Not a fan of RDS. It has all the same drawbacks of using an EBS partition for storage, but as far as I know you have no visibility (like await, iowat etc) to know when your storage subsystem starts to flake out. EBS removes a lot of Sysadmin & DBA headaches, but when you suddenly get mysterious DB stalls, good luck trying to figure out what's wrong.
I've worked with some systems that used a software RAID10 array of EBS volumes, and when a single EBS volume started to flake out, they'd just kick it out of the array, and performance would improve. They'd then rebuild the failed replica during off hours. If you're going to rely on EBS for DB storage for anything in production, this seems like this is the way to go.

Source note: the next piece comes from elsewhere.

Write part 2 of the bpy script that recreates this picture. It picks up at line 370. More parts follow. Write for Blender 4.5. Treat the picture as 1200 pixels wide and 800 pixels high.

I second this. While EC2 takes a bunch of really hard problems, allowing you to provision virtual servers at a moment's notice, the value proposition for RDS is much more marginal. It's simply not that hard to get MySQL up and running, even in a RAIDed configuration, and the fact that the underlying store is EBS means most of the advantage of RAID is spent simply overcoming the I/O handicaps of EBS.
We prefer running our MySQL instances on ephemeral storage, which is physically closer to the instance, and deal with I/O volumes by using lots of replication.
The article about the new MacBook Pro line also included a discussion of Airs and Mac Pros. Sometimes the discussion strays beyond the boundaries of the headline.
Most of the time that is a good thing - I for one am interested in the point the OP raised, which is that RDS (at all instance sizes) gives you no visiblity in to what is happening under the covers on your DB server.
He's informing us of the drawbacks of using the other plans. This special plan would be (for some) dipping toes in the water of RDS only to find out its infested with piranhas.
Yeah, I have to wonder if there's an exclusivity agreement with the Oracle licensing in RDS that requires that MySQL and Oracle be the only options for linux databases.
I will try one for a few weeks and see what kind of performance it provides.
I was hoping that Heroku's new PostgreSQL service would be a good option for a hosted easy to use database but I have lots of small projects and Heroku's offerings are per database not per virtualized database server.
I could potentially use a hosted postgres solution, i just tried to go to heroku's site to look at what they've got. their homepage is currently an error message saying "no application is configured for this hostname". That certainly inspires confidence.
This is a great update. You certainly don't want to put anything production on here, but small applications would be great with this. Even a properly cached WP blog (low traffic) would do just fine on here.
The automatic backups and rollback in RDS is worth way more than $19 alone.
I sure wish they would allow the slaving of RDS instances to non-RDS instances (aka CHANGE MASTER TO). I would love to host a MySQL slave at Amazon AWS.
Sure, I can get this done with an EC2 instance but how killer would a "DR slave" with rollbacks and automatic backup features be? Besides feature-sets I could eliminate quite a few delayed replication nodes and dedicated DR servers at hosted providers if they would offer this feature.
This is actually a small example of how Amazon keeps being aggressively competitive by making the pricepoint almost impossible for anyone else to match at scale.
That's an odd way to restate what the original poster said. Your argument appears to be the tautology that AWS is expensive when compared to different services which do less.
First, that's not a tautology. Second, that's not my point. The OP is wrong in saying that Amazon are being price-competitive. That's not their strategy; you can see it by comparing their VM costs to just about anyone else out there. Amazon's strategy is to out-feature everyone and lock customers in precisely so that they don't have to compete on price.
It is the definition of a tautology: you're both saying the same thing but from different directions. AWS is trying to avoid room for equivalent services, not services which do less: they don't want a customer who's sensitive to $2/month but they do want people to say “ops is expensive, let's save our people for non-commodity jobs”
Also, those cost comparisons almost universally compare spot pricing rather than reserved. If you run the numbers seriously AWS is not the bargain basement leader but it's a lot more even than the contrarian blog echo chamber would have you believe, particularly if you have bursty workloads, use some of their other offerings and/or need servers outside of the US/Europe.
Currently for one of my sites we have the web server and MySQL database on one medium instance. I assume performance would be a lot worse on a micro rds and same web box?
I've worked with some systems that used a software RAID10 array of EBS volumes, and when a single EBS volume started to flake out, they'd just kick it out of the array, and performance would improve. They'd then rebuild the failed replica during off hours. If you're going to rely on EBS for DB storage for anything in production, this seems like this is the way to go.